> EXERCISE: Omit all images. Write out the rest of the material exactly.

> SUPPLIED MATERIAL:
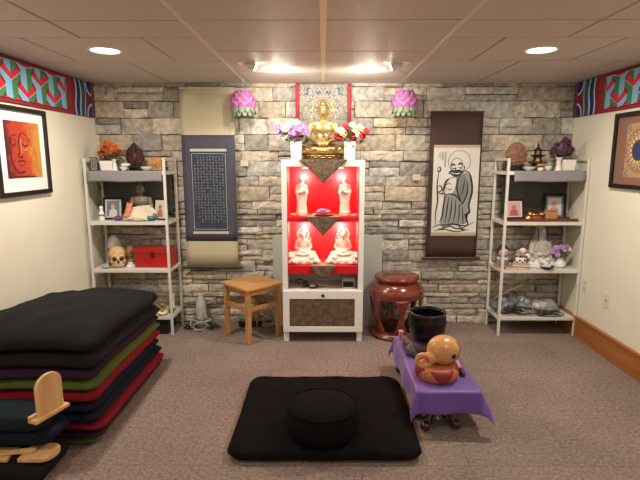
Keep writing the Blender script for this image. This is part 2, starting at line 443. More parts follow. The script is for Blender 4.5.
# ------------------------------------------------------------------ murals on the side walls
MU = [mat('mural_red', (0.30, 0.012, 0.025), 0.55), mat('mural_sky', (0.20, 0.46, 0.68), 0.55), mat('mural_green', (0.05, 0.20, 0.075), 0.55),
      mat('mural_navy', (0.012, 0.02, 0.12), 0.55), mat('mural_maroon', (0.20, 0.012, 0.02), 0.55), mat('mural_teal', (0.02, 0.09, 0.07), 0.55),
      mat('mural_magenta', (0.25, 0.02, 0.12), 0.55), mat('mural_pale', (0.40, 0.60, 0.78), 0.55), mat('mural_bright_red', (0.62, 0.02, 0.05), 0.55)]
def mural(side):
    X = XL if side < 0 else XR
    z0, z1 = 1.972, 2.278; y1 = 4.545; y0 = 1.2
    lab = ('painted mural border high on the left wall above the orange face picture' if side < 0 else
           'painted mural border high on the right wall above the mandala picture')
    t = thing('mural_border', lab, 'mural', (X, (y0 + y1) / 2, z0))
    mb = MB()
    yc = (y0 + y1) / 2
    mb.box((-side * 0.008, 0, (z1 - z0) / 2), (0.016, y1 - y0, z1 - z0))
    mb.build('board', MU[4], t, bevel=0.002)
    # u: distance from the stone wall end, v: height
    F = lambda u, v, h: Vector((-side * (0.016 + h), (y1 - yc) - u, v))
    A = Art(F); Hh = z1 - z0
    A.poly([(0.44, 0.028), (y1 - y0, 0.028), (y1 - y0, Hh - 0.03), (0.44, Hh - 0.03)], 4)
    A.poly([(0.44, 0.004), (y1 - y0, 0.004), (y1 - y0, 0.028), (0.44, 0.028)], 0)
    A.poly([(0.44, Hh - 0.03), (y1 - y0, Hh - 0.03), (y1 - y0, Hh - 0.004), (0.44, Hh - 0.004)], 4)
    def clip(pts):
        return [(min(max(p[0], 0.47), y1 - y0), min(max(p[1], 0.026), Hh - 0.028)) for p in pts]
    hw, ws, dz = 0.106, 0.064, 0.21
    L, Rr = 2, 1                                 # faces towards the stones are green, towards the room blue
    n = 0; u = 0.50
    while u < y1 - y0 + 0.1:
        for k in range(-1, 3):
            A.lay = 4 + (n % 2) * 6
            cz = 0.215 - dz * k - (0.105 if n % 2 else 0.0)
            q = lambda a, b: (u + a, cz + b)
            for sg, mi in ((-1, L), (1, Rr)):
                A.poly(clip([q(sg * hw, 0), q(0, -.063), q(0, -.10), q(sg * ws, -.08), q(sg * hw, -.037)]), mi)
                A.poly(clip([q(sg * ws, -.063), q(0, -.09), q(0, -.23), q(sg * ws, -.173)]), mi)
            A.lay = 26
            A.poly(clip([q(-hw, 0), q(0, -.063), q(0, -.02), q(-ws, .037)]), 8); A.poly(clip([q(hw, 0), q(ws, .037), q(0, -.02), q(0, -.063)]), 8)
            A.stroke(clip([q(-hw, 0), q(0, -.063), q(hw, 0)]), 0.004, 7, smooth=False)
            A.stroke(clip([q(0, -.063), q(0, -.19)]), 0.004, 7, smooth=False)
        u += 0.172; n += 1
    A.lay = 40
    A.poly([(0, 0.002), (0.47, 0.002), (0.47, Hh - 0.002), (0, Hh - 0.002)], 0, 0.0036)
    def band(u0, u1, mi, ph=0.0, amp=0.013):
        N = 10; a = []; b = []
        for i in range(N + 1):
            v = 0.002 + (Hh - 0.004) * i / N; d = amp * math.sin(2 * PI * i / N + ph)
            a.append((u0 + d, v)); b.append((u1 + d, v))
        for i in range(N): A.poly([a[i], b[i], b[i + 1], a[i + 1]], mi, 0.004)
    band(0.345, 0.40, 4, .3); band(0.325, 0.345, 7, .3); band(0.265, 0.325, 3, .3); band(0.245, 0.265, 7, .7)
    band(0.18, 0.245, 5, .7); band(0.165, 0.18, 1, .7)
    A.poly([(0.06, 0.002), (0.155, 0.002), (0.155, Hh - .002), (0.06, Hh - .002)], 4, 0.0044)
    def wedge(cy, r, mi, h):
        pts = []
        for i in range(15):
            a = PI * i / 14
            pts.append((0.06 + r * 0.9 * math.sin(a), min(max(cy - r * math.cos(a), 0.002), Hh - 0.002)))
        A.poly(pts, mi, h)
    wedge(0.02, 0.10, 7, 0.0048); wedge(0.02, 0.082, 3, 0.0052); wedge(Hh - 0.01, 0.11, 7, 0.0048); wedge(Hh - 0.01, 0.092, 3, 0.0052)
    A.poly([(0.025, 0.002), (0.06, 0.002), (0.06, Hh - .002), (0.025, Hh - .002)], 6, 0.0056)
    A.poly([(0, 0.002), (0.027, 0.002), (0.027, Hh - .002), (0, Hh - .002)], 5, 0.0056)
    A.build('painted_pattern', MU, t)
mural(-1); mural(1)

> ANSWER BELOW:
Keep writing the Blender script for this image. This is part 2, starting at line 443. More parts follow. The script is for Blender 4.5.
# ------------------------------------------------------------------ murals on the side walls
MU = [mat('mural_red', (0.30, 0.012, 0.025), 0.55), mat('mural_sky', (0.20, 0.46, 0.68), 0.55), mat('mural_green', (0.05, 0.20, 0.075), 0.55),
      mat('mural_navy', (0.012, 0.02, 0.12), 0.55), mat('mural_maroon', (0.20, 0.012, 0.02), 0.55), mat('mural_teal', (0.02, 0.09, 0.07), 0.55),
      mat('mural_magenta', (0.25, 0.02, 0.12), 0.55), mat('mural_pale', (0.40, 0.60, 0.78), 0.55), mat('mural_bright_red', (0.62, 0.02, 0.05), 0.55)]
def mural(side):
    X = XL if side < 0 else XR
    z0, z1 = 1.972, 2.278; y1 = 4.545; y0 = 1.2
    lab = ('painted mural border high on the left wall above the orange face picture' if side < 0 else
           'painted mural border high on the right wall above the mandala picture')
    t = thing('mural_border', lab, 'mural', (X, (y0 + y1) / 2, z0))
    mb = MB()
    yc = (y0 + y1) / 2
    mb.box((-side * 0.008, 0, (z1 - z0) / 2), (0.016, y1 - y0, z1 - z0))
    mb.build('board', MU[4], t, bevel=0.002)
    # u: distance from the stone wall end, v: height
    F = lambda u, v, h: Vector((-side * (0.016 + h), (y1 - yc) - u, v))
    A = Art(F); Hh = z1 - z0
    A.poly([(0.44, 0.028), (y1 - y0, 0.028), (y1 - y0, Hh - 0.03), (0.44, Hh - 0.03)], 4)
    A.poly([(0.44, 0.004), (y1 - y0, 0.004), (y1 - y0, 0.028), (0.44, 0.028)], 0)
    A.poly([(0.44, Hh - 0.03), (y1 - y0, Hh - 0.03), (y1 - y0, Hh - 0.004), (0.44, Hh - 0.004)], 4)
    def clip(pts):
        return [(min(max(p[0], 0.47), y1 - y0), min(max(p[1], 0.026), Hh - 0.028)) for p in pts]
    hw, ws, dz = 0.106, 0.064, 0.21
    L, Rr = 2, 1                                 # faces towards the stones are green, towards the room blue
    n = 0; u = 0.50
    while u < y1 - y0 + 0.1:
        for k in range(-1, 3):
            A.lay = 4 + (n % 2) * 6
            cz = 0.215 - dz * k - (0.105 if n % 2 else 0.0)
            q = lambda a, b: (u + a, cz + b)
            for sg, mi in ((-1, L), (1, Rr)):
                A.poly(clip([q(sg * hw, 0), q(0, -.063), q(0, -.10), q(sg * ws, -.08), q(sg * hw, -.037)]), mi)
                A.poly(clip([q(sg * ws, -.063), q(0, -.09), q(0, -.23), q(sg * ws, -.173)]), mi)
            A.lay = 26
            A.poly(clip([q(-hw, 0), q(0, -.063), q(0, -.02), q(-ws, .037)]), 8); A.poly(clip([q(hw, 0), q(ws, .037), q(0, -.02), q(0, -.063)]), 8)
            A.stroke(clip([q(-hw, 0), q(0, -.063), q(hw, 0)]), 0.004, 7, smooth=False)
            A.stroke(clip([q(0, -.063), q(0, -.19)]), 0.004, 7, smooth=False)
        u += 0.172; n += 1
    A.lay = 40
    A.poly([(0, 0.002), (0.47, 0.002), (0.47, Hh - 0.002), (0, Hh - 0.002)], 0, 0.0036)
    def band(u0, u1, mi, ph=0.0, amp=0.013):
        N = 10; a = []; b = []
        for i in range(N + 1):
            v = 0.002 + (Hh - 0.004) * i / N; d = amp * math.sin(2 * PI * i / N + ph)
            a.append((u0 + d, v)); b.append((u1 + d, v))
        for i in range(N): A.poly([a[i], b[i], b[i + 1], a[i + 1]], mi, 0.004)
    band(0.345, 0.40, 4, .3); band(0.325, 0.345, 7, .3); band(0.265, 0.325, 3, .3); band(0.245, 0.265, 7, .7)
    band(0.18, 0.245, 5, .7); band(0.165, 0.18, 1, .7)
    A.poly([(0.06, 0.002), (0.155, 0.002), (0.155, Hh - .002), (0.06, Hh - .002)], 4, 0.0044)
    def wedge(cy, r, mi, h):
        pts = []
        for i in range(15):
            a = PI * i / 14
            pts.append((0.06 + r * 0.9 * math.sin(a), min(max(cy - r * math.cos(a), 0.002), Hh - 0.002)))
        A.poly(pts, mi, h)
    wedge(0.02, 0.10, 7, 0.0048); wedge(0.02, 0.082, 3, 0.0052); wedge(Hh - 0.01, 0.11, 7, 0.0048); wedge(Hh - 0.01, 0.092, 3, 0.0052)
    A.poly([(0.025, 0.002), (0.06, 0.002), (0.06, Hh - .002), (0.025, Hh - .002)], 6, 0.0056)
    A.poly([(0, 0.002), (0.027, 0.002), (0.027, Hh - .002), (0, Hh - .002)], 5, 0.0056)
    A.build('painted_pattern', MU, t)
mural(-1); mural(1)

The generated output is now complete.